● **Dataset content**
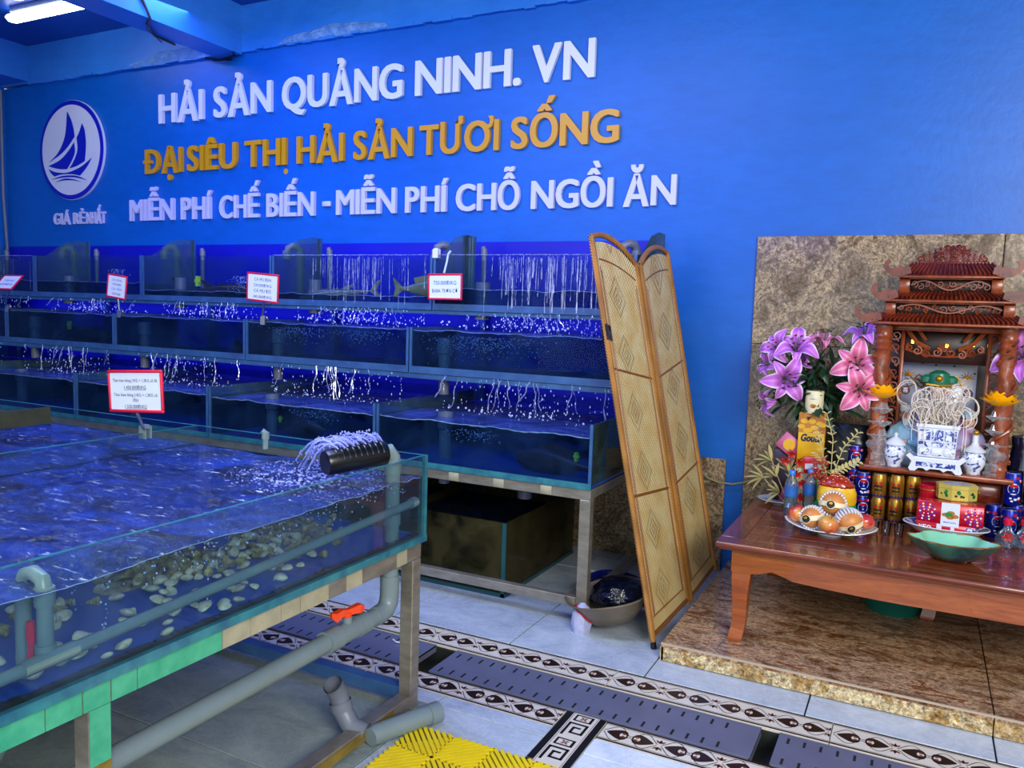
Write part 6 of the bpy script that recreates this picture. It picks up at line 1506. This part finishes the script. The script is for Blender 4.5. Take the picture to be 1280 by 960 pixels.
b = MB(); b.box(-.046, -.0108, .022, .046, -.0102, .05); b.obj('packet_print', m_white, r, smooth=False)
r = gift('tilted_packet', 'pink and yellow packet tilted on its corner left of the yellow one', 'box', (-.605, 4.34, TZ+.28), .105, .03, .09, flat('pink_packet', '#d06a98', .4, 0, .4, 30), rot=(0, .65, .1), bev=.002)
b = MB(); b.add([(.0+.03*math.cos(2*PI*j/16), -.0157, .045+.03*math.sin(2*PI*j/16)) for j in range(16)], [tuple(range(16))]); b.obj('packet_print', m_yellowc, r, smooth=False)
gift('gift_carton', 'dark purple carton standing behind the dried leaves', 'box', (-.60, 4.375, TZ), .10, .05, .285, flat('dark_purple_box', '#2a1030', .4), bev=.002)
gift('dark_gift_box', 'dark glossy gift box standing behind the gold leaf spray', 'box', (-.30, 4.46, TZ), .17, .08, .44, flat('dark_gloss_box', '#1c2028', .2, 0, .5, 9), bev=.003)
# dried leaf and red berry arrangement
r = thing('dried_arrangement', 'dried pale leaves with red blossoms in the back left corner', 'flower arrangement', (-.545, 4.26, TZ))
def leaf(b, p, d, L, w, up=Vector((0, -.35, .9)), m=0, curl=.15):
    d = Vector(d).normalized(); sd = d.cross(up)
    sd = sd.normalized() if sd.length > 1e-5 else Vector((1, 0, 0)); n_ = sd.cross(d); p = Vector(p)
    vs = []; K = 6
    for i in range(K+1):
        q = i/K; ww = w*math.sin(PI*min(1, q*.93+.05))**.9*(0.05 if i == K else 1); c_ = p+d*L*q-n_*curl*L*q*q
        vs += [c_-sd*ww+n_*ww*.35, c_, c_+sd*ww+n_*ww*.35]
    fs = []
    for i in range(K): o = i*3; fs += [(o, o+1, o+4, o+3), (o+1, o+2, o+5, o+4)]
    b.add(vs, fs, m)
m_dry = flat('dried_leaf', '#b8ac70', .5, 0, .25, 20); m_gleaf = flat('pale_gold_leaf', '#d8cc8c', .4, .1, .2, 20)
random.seed(12)
b = MB()
for (x, z) in ((-.10, .24), (-.13, .14), (-.02, .30), (.03, .26)): b.tube([(0, 0, 0), (x*.5, -.01, z*.5), (x, -.02, z)], .0025, 5)
b.obj('stems', m_dry, r)
for (cx, cz, a0) in ((-.10, .24, 2.6), (-.135, .15, 3.1), (-.07, .16, 2.4), (-.05, .08, 2.9), (-.01, .19, 1.8), (.02, .12, 1.2)):
    for k in range(5):
        a = a0+(k-2)*.45; b = MB(); leaf(b, (cx, -.02+rnd(-.02, .01), cz), (math.cos(a), -.2, math.sin(a)), rnd(.06, .10), .010); b.obj('dried_leaf', m_dry, r)
for (cx, cz) in ((.0, .29), (-.03, .25), (.04, .25), (.03, .19), (.06, .14), (.05, .07)):
    b = MB()
    for k in range(6): a = k*PI/3+cx*9; leaf(b, (cx, -.035, cz), (math.cos(a), -.5, math.sin(a)), .030, .011)
    b.obj('red_blossom', m_redfl, r)
b = MB(); b.lathe([(.03, 0), (.035, .01), (.022, .03), (.03, .075), (.034, .08)], n=16); b.obj('small_pot', m_gcer, r)
r = thing('berry_cluster', 'cluster of dark red artificial berries behind the gold ornament', 'flower arrangement', (-.42, 4.21, TZ+.0))
b = MB(); b.tube([(0, 0, 0), (0, 0, .2)], .004, 6); b.tube([(0, 0, 0), (.03, 0, .2)], .004, 6); b.obj('stems', m_stem, r)
for k in range(40): b = MB(); b.ball((rnd(-.035, .05), rnd(-.02, .02), .215+rnd(-.05, .05)), rnd(.006, .009), 8); b.obj('berry', m_amber_r, r)
r = thing('gold_leaf_spray', 'spray of pale gold leaves rising behind the gold ornament', 'flower arrangement', (-.36, 4.25, TZ))
stems = [((-.02, 0, .20), (-.05, -.01, .33), (-.075, -.02, .42)), ((0, 0, .20), (.0, -.01, .38), (-.035, -.02, .50)), ((.01, 0, .20), (.05, -.01, .34), (.11, -.02, .42)), ((.01, 0, .2), (.06, -.01, .24), (.12, -.02, .28)), ((-.02, 0, .2), (-.04, -.02, .26), (-.07, -.03, .30))]
b = MB()
for s_ in stems: b.tube([(0, 0, 0)]+list(s_), .0022, 5)
b.obj('stems', m_gleaf, r)
for s_ in stems:
    for k in range(8):
        q = k/7; p = Vector(s_[0]).lerp(Vector(s_[1]), q*2) if q < .5 else Vector(s_[1]).lerp(Vector(s_[2]), q*2-1); d = (Vector(s_[2])-Vector(s_[0])).normalized()
        for sg in (-1, 1):
            b = MB(); sd = Vector((d.z, 0, -d.x))*sg; leaf(b, p, d*.7+sd+Vector((0, -.15, 0)), .028, .0085, curl=.05); b.obj('gold_leaf', m_gleaf, r)
# ================================================================ LILIES
r = thing('flower_vase', 'tall dark vase holding the pink lilies', 'vase', (-.50, 4.47, TZ))
b = MB(); b.lathe([(.06, 0), (.07, .01), (.08, .15), (.075, .30), (.06, .40), (.065, .44), (.070, .45), (.062, .45), (.05, .40)], n=28, mod=lambda t, z: 1+.03*math.cos(8*t)); b.obj('vase_body', flat('dark_violet_glass', '#1c1c3a', .1, 0, .5, 5, coat=.8), r)
def lily_mesh(mat):
    out = []
    for k in range(6):
        a = k*PI/3; big = 1.0 if k % 2 else .82; b = MB(); L = .098*big; W = .030 if k % 2 else .021
        d = Vector((math.cos(a), math.sin(a), 0)); t_ = Vector((-d.y, d.x, 0)); up = Vector((0, 0, 1))
        def pf(u, v):
            s = (u-.5)*2; ww = W*math.sin(PI*min(.985, .08+v*.9))**.75
            rad = .006+L*.95*(v**1.5*.75+.25*v); hgt = L*(.75*math.sin(min(1, v*1.25)*PI/2)-.55*max(0, v-.55)**1.4*2.2)
            return d*rad+up*(hgt+.006*s*s-.003)+t_*ww*s
        b.grid(6, 9, pf); me = b.mesh('petal', mat); uv = me.uv_layers.new(name='UVMap')
        for lp in me.loops: vi = lp.vertex_index; uv.data[lp.index].uv = ((vi % 7)/6, (vi//7)/9)
        out.append(me)
    return out
lm_v = lily_mesh(m_pet_v); lm_p = lily_mesh(m_pet_p)
sb = MB()
for k in range(6): a = k*PI/3+.4; sb.tube([(0, 0, .01), (.010*math.cos(a), .010*math.sin(a), .05), (.022*math.cos(a), .022*math.sin(a), .085)], .0013, 5, 0); sb.ball((.023*math.cos(a), .023*math.sin(a), .088), .005, 6, 1, sc=(1.6, .7, .7))
sb.tube([(0, 0, 0), (0, 0, .06), (.004, 0, .10)], .002, 6, 0)
st_me = sb.mesh('stamens', [m_stem, m_stamen])
tb_ = MB(); tb_.lathe([(.004, -.02), (.009, 0), (.016, .03), (.02, .045)], n=12); tube_me = tb_.mesh('flower_throat', m_leaf)
LR = thing('lily_bouquet', 'bouquet of violet and pink lilies with dark leaves left of the shrine', 'flowers', (-.50, 4.47, TZ+.40))
BO = Vector((-.50, 4.47, TZ+.40)); NECK = Vector((-.50, 4.46, TZ+.47))
def lily(p, facing, mats, sc=1.0, roll=0, parent=None, name='lily_flower', base=None):
    p = Vector(p)-(base if base is not None else BO); f = Vector(facing).normalized(); q = f.to_track_quat('Z', 'Y').to_matrix().to_4x4()
    e = bpy.data.objects.new(name, None); COL.objects.link(e); e.parent = parent; e.empty_display_size = .02
    e.matrix_local = Matrix.Translation(p) @ q @ Matrix.Rotation(roll, 4, 'Z') @ Matrix.Scale(sc, 4)
    for me in mats: link('petal', me, e)
    link('stamens', st_me, e)
    return e
FL = [((-.655, 4.40, 1.335), (-.4, -.9, .25), lm_v, 1.05, .2), ((-.575, 4.38, 1.325), (.1, -.75, .55), lm_v, 1.25, .5), ((-.69, 4.42, 1.25), (-.75, -.6, .1), lm_v, .95, .9),
      ((-.625, 4.34, 1.185), (.35, -.9, .0), lm_v, 1.35, .1), ((-.665, 4.37, 1.06), (-.9, -.45, -.2), lm_v, 1.0, 1.1), ((-.455, 4.43, 1.345), (.1, -.2, 1), lm_p, 1.1, .3),
      ((-.285, 4.38, 1.275), (.05, -1, .1), lm_p, 1.35, .4), ((-.265, 4.34, 1.155), (.15, -.95, .05), lm_p, 1.35, .9), ((-.255, 4.40, 1.395), (-.15, -.45, .8), lm_v, 1.05, .2), ((-.545, 4.42, 1.27), (-.3, -.8, .3), lm_v, .8, .6)]
for i, (p, f, mm, sc, ro) in enumerate(FL):
    lily(p, f, mm, sc, ro, LR)
    b = MB(); P0 = NECK; P1 = Vector(p)-Vector(f).normalized()*.03; Pm = P0.lerp(P1, .5)+Vector((0, .02, .03)); b.tube([P0-BO, Pm-BO, P1-BO], .0035, 6); b.obj('stem', m_stem, LR)
random.seed(31)
lv = []
for k in range(5):
    b = MB(); L = rnd(.09, .15); leaf(b, (0, 0, 0), (1, 0, .05), L, rnd(.011, .017), up=Vector((0, 0, 1)), curl=rnd(.15, .5)); lv.append(b.mesh('lily_leaf', m_leaf))
for k in range(170):
    a = rnd(0, 2*PI); q = rnd(0, 1); base = Vector((-.49+.17*math.cos(a)*q, 4.43+.05*math.sin(a)-.03, rnd(1.03, 1.27)))
    o = link('lily_leaf', random.choice(lv), LR); dv = Vector((base.x+.49+rnd(-.12, .12), rnd(-.25, .05), rnd(-.18, .16))).normalized()
    o.matrix_local = Matrix.Translation(base-BO) @ dv.to_track_quat('X', 'Z').to_matrix().to_4x4() @ Matrix.Rotation(rnd(-1, 1), 4, 'X')
# buds
for (p, q) in (((-.37, 4.40, 1.33), (.3, -.2, 1)), ((-.50, 4.36, 1.30), (-.1, -.3, 1))):
    b = MB(); d = Vector(q).normalized(); P = Vector(p)-BO; b.tube([P-d*.1, P-d*.03, P, P+d*.03, P+d*.055], [.003, .004, .011, .009, .002], 10); b.obj('lily_bud', m_stem, LR)
# lily at the right edge
R2 = Vector((.47, 4.42, TZ)); r = thing('lily_vase', 'second vase of violet lilies right of the shrine, mostly outside the picture', 'flowers', R2)
b = MB(); b.lathe([(.06, 0), (.07, .01), (.08, .15), (.075, .30), (.06, .40), (.065, .44), (.062, .45), (.05, .40)], n=24); b.obj('vase_body', flat('dark_violet_glass_two', '#1c1c3a', .1, 0, .5, 5, coat=.8), r)
for (p, f, mm, sc, ro) in (((.425, 4.36, 1.345), (-.35, -.9, .25), lm_v, 1.45, .6), ((.56, 4.38, 1.28), (.3, -.9, .3), lm_p, 1.2, .2)):
    lily(p, f, mm, sc, ro, r, base=R2); b = MB(); b.tube([(0, 0, .4), tuple(Vector(p)-R2+Vector((.01, .03, -.02)))], .0035, 6); b.obj('stem', m_stem, r)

● **Exercise aim**
Pull every line containing "picture" out of the data above.

● **Reply to the task**
Write part 6 of the bpy script that recreates this picture. It picks up at line 1506. This part finishes the script. The script is for Blender 4.5. Take the picture to be 1280 by 960 pixels.
R2 = Vector((.47, 4.42, TZ)); r = thing('lily_vase', 'second vase of violet lilies right of the shrine, mostly outside the picture', 'flowers', R2)